--- Start Recorded data ---

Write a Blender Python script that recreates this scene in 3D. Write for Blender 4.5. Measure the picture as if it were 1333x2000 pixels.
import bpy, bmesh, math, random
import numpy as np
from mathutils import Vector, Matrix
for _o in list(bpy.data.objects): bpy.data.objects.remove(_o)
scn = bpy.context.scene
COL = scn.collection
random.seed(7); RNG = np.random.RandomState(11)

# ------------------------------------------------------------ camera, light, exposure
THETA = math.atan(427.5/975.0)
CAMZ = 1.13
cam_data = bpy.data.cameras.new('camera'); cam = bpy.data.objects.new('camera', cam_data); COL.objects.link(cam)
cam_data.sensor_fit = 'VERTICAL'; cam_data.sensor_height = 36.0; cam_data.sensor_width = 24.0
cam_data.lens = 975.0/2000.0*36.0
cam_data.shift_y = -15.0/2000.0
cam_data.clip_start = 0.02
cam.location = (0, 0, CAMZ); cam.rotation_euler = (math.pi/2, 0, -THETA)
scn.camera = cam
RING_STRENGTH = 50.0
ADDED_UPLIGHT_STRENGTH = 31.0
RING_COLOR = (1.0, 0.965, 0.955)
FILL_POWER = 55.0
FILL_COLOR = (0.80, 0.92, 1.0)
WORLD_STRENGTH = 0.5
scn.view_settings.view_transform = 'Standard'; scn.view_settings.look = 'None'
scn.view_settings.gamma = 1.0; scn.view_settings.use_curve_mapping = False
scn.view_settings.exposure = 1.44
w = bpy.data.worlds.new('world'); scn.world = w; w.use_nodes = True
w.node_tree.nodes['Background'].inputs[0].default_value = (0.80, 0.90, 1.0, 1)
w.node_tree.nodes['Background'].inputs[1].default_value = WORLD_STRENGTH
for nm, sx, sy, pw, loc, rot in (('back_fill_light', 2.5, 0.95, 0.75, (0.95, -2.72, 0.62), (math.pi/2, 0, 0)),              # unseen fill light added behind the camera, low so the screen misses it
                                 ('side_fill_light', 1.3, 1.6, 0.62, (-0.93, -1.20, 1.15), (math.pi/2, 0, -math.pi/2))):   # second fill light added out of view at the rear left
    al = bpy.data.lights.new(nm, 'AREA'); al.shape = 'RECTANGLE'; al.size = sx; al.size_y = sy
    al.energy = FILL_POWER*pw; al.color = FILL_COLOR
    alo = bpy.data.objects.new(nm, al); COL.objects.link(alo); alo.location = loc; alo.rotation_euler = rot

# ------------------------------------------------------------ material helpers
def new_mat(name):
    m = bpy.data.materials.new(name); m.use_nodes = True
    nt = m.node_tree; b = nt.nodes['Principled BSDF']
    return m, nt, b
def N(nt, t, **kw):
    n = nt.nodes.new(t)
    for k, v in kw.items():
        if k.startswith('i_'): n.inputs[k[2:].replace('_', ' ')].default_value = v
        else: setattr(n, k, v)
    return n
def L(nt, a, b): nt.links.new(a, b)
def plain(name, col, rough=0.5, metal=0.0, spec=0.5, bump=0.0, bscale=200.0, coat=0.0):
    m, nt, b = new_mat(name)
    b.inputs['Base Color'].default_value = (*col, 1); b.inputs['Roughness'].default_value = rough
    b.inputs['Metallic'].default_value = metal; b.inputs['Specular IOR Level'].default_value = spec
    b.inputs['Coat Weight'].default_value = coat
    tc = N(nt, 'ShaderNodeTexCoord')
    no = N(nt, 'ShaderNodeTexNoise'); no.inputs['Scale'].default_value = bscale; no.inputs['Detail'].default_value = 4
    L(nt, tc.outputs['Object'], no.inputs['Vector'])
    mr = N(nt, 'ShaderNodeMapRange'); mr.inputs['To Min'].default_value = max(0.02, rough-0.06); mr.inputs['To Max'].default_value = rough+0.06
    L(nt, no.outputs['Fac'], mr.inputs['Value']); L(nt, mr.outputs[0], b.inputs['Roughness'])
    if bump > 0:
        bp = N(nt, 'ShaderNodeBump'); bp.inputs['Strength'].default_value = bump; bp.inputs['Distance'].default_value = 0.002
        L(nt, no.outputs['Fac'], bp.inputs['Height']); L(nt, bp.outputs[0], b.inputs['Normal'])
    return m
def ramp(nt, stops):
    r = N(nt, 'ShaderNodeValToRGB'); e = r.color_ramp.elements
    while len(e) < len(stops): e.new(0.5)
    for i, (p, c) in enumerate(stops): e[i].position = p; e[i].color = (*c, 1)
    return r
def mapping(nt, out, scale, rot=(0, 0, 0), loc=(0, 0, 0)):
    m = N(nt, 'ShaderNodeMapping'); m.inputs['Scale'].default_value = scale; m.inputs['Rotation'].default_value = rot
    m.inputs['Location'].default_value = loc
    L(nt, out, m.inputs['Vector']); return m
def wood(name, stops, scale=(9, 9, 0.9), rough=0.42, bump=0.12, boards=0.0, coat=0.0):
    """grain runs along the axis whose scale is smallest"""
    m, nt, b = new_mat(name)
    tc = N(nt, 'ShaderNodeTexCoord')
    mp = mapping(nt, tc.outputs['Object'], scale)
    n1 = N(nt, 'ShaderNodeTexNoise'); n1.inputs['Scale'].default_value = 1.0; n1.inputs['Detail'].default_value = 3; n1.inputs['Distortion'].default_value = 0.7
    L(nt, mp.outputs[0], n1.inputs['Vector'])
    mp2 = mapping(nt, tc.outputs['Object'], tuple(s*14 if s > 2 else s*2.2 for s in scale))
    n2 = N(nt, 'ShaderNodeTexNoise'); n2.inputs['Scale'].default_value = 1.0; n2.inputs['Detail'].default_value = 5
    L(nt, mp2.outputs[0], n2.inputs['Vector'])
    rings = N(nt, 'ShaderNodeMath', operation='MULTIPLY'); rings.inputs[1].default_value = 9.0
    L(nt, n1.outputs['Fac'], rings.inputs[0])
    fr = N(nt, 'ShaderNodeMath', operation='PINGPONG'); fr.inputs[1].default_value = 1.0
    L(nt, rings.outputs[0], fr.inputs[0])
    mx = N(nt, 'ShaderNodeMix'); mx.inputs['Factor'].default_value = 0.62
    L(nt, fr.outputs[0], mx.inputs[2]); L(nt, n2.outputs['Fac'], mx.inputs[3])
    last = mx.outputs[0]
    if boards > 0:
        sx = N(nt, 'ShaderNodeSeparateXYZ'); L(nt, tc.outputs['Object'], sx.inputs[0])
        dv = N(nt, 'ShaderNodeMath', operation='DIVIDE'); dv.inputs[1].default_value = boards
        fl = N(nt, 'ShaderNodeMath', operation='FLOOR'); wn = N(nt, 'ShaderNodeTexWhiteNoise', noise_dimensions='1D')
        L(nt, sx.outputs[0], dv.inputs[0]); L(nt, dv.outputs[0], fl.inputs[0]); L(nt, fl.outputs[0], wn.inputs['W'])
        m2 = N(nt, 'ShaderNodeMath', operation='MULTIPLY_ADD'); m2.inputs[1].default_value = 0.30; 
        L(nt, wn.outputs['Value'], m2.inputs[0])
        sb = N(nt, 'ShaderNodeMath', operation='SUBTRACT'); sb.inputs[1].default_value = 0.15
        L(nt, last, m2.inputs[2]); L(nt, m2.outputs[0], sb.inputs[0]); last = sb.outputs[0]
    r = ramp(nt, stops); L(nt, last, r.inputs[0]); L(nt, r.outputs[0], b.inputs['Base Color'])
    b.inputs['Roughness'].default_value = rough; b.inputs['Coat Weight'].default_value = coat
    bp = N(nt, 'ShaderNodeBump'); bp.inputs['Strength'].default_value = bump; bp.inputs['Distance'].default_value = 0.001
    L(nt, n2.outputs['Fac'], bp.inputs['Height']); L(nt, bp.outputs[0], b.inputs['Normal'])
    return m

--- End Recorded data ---

— What you are asked to do —
Exactly as they stand, set down the lines from the top of the data through the line with "random.seed(7); RNG = np.random.RandomState(11)".

— Reply to the task —
Write a Blender Python script that recreates this scene in 3D. Write for Blender 4.5. Measure the picture as if it were 1333x2000 pixels.
import bpy, bmesh, math, random
import numpy as np
from mathutils import Vector, Matrix
for _o in list(bpy.data.objects): bpy.data.objects.remove(_o)
scn = bpy.context.scene
COL = scn.collection
random.seed(7); RNG = np.random.RandomState(11)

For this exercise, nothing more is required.